Why WHS produces lower handicaps than old USGA
The shift from “best 10 of 20 × 0.96” to “best 8 of 20” with no multiplier produced slightly lower handicaps for many golfers. Specifically:
- Best 8 vs best 10 favors consistency
- Eliminating the 0.96 multiplier offsets some of this
The net effect: most golfers’ WHS index is within 1.0 stroke of their old USGA index. Some saw bigger changes.

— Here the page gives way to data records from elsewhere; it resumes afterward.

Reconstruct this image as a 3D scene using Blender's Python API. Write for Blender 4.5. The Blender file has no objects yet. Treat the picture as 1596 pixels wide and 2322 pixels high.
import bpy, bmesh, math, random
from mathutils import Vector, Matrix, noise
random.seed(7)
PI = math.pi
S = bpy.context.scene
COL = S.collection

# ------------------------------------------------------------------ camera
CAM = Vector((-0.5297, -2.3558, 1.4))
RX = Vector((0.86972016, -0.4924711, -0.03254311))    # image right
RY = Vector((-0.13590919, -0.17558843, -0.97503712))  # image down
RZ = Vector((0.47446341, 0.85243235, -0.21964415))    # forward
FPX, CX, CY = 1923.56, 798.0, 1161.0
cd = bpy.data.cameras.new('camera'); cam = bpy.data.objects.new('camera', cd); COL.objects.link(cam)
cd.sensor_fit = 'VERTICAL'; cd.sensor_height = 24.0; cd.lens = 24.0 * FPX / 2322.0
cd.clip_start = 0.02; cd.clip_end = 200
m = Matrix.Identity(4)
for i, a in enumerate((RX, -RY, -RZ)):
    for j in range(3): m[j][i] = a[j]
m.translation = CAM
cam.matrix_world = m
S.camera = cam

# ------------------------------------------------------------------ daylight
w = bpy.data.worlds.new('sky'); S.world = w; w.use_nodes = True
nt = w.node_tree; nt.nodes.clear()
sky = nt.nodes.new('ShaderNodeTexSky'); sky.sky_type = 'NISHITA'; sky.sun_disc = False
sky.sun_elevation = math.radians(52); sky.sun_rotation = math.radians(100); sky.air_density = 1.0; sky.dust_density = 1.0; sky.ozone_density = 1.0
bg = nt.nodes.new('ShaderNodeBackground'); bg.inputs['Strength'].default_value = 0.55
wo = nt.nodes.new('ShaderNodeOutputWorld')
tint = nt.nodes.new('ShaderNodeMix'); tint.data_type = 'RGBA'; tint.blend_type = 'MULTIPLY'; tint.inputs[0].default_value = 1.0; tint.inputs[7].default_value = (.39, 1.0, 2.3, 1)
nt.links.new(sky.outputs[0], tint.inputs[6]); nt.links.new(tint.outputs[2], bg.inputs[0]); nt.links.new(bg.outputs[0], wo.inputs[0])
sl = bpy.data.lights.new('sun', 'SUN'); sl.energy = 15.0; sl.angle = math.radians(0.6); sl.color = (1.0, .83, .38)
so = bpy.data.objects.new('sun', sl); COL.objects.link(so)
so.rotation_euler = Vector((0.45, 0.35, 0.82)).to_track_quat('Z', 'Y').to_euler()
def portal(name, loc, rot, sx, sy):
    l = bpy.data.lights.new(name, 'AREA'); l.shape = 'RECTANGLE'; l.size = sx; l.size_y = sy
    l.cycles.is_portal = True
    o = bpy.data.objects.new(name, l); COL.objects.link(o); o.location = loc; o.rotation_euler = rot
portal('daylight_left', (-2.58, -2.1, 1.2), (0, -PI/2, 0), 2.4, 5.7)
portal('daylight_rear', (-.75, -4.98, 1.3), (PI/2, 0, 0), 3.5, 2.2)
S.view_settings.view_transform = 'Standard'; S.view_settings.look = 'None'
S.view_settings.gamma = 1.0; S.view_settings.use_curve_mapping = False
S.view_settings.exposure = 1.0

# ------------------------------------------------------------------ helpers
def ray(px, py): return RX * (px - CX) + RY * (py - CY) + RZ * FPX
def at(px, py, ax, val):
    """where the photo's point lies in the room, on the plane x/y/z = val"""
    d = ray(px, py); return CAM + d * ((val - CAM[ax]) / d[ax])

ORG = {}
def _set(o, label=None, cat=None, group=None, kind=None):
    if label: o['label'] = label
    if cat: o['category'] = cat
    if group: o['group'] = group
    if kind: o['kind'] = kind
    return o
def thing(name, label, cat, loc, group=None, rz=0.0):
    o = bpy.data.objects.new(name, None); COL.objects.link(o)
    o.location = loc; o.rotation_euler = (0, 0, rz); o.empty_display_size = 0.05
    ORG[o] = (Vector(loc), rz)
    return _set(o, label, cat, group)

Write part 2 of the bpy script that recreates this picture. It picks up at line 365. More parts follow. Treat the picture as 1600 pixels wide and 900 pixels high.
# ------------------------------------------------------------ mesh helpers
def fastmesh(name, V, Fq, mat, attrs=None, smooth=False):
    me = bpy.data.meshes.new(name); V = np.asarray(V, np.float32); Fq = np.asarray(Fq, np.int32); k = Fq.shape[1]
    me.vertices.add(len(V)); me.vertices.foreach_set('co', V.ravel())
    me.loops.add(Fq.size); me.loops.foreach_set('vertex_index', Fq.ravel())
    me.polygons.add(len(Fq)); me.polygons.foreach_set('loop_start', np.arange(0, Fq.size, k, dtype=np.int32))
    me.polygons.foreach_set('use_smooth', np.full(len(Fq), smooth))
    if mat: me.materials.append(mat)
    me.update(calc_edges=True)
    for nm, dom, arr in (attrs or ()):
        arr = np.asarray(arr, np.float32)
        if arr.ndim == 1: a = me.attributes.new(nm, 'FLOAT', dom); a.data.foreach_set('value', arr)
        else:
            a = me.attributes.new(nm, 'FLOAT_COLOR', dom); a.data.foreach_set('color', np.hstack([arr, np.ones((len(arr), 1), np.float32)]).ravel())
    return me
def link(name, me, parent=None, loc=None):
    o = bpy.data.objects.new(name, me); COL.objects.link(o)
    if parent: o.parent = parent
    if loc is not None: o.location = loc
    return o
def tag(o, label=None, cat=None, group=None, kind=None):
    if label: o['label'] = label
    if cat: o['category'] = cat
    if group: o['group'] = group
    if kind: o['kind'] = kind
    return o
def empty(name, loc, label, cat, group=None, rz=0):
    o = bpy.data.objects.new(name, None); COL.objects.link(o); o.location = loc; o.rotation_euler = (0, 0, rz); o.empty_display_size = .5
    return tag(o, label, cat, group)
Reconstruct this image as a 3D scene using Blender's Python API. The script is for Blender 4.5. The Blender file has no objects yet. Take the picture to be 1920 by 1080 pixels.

Tournament use of handicap
In stroke play tournaments, your Course Handicap is used:
- Net score = Gross score − Course Handicap
- Used in net competitions and matches
In match play:
- Player A receives strokes equal to the difference in their course handicaps
- Strokes are received on the hardest-handicapped holes first
Sandbagging — the eternal golf concern
“Sandbagging” is deliberately playing worse in casual rounds to inflate your handicap for tournaments. WHS has multiple safeguards:
- Soft cap and hard cap limit upward swings
- All scores must be reported (including poor ones)
- Committees can adjust handicaps for evident manipulation
- Some tournaments use “Tournament-only handicap” calculations
But sandbagging happens. It’s the most-discussed flaw in any handicap system.
Bottom line
The World Handicap System (since 2020) standardized golf handicaps globally. Score Differential = (AGS − Course Rating) × 113 ÷ Slope Rating. Handicap Index is the average of best 8 differentials from your last 20 rounds. Course Handicap (strokes you actually play to at a specific course) accounts for that course’s slope and rating. Hard cap prevents handicap inflation more than 5.0 above your low. Course Rating measures difficulty for scratch golfers; Slope Rating measures relative difficulty for bogey golfers. For tournament use, your index converts to a course-specific handicap at the venue you’re playing.